Monday, June 8, 2015

Lawrence in Arabia - Scott Anderson

How to uncover the man behind the legend of TE Lawrence? Certainly Lawrence was one of his own most successful mythologists. Seven Pillars of Wisdom casts a critical eye not only upon the "revolt in the desert" but upon the man who would direct it, and who would eventually be undone by it. Scott Anderson's account strives to situate TE Lawrence within the broader theater of the Arab Revolt, which, by Lawrence's own account, was "a sideshow of a sideshow" to the calamitous war which divided the western world. Lawrence is both a man apart and of his time, thus Anderson's protagonist remains somewhat enigmatic to the reader, as he may be to both Anderson and himself. As a historical actor this is one of Lawrence's strengths: he remains a riddle; or even a canvas upon which we may cast the best, and perhaps the worst, of ourselves. His humanity speaks to the reader, urging us to wonder how our own actions and values compare; both as we idealize them and embody them.

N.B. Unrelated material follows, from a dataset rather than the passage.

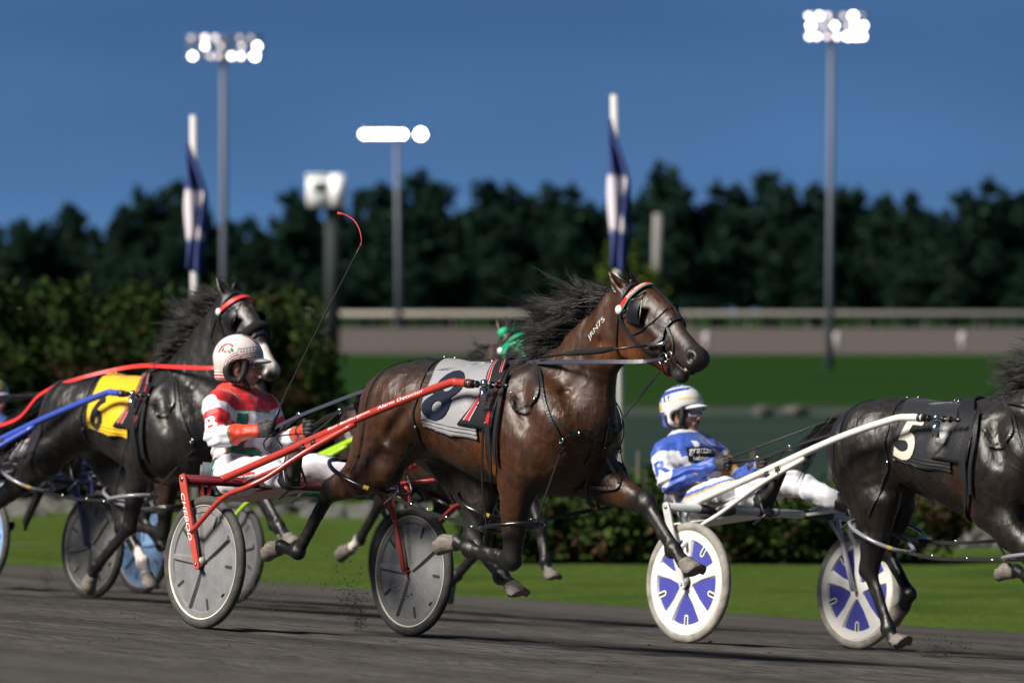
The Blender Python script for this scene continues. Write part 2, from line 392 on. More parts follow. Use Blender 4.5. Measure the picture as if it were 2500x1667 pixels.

Anderson reminds us that this hero, Lawrence of Arabia, for all his outsize accomplishment, was a major player in a relatively minor theater upon the global stage. As was captured at the end of David Lean's masterpiece, once the fighting was over, more seasoned, powerful, perhaps cynical and maybe less informed minds took to the task of carving up the Middle East. As a man of humane letters we are left wondering if more of Lawrence's insight and spirit might have put the region on a less destructive path. Anderson's work centers upon Lawrence and a handful of his contemporaries who sought to shape the region and were largely eclipsed by the political vagaries of powerful victorious nations following the conflict. We are left to believe that the last throes of imperialism remain evident across the Middle East, and that our world is still dealing with the consequences.

But, of course, Lawrence too was an imperial character. His was an imperialism fated to end. Lawrence could scarcely have existed outside of his British upbringing, or been given such a freehand with a region of people while still being largely supported by the vast British military were it not for the imperial world he inhabited. Lawrence's early travels in the regions left him well positioned to play his British and Arab fellows against one another. Though his motives may have seemed noble, we do well to recognize that Lawrence himself wondered whether this was the case. Just as the colonial and imperial system was crashing down in the ruin of World War I, a new world was being born in which the old modes of governance and international relations were being redefined. TE Lawrence was educated and dreamed in the manner of the disappearing world. Yet his time in the Middle East may have pulled him forward into a new world in which these old approaches no longer provided sufficient answers to life's contradictions. As Anderson tells it, Lawrence was unable to escape his years in the desert and was unable to move beyond the lived and dreamed conflicts he saw and experienced within himself. Lawrence's tragedy is the clash of times coming together, as well as those tearing him apart.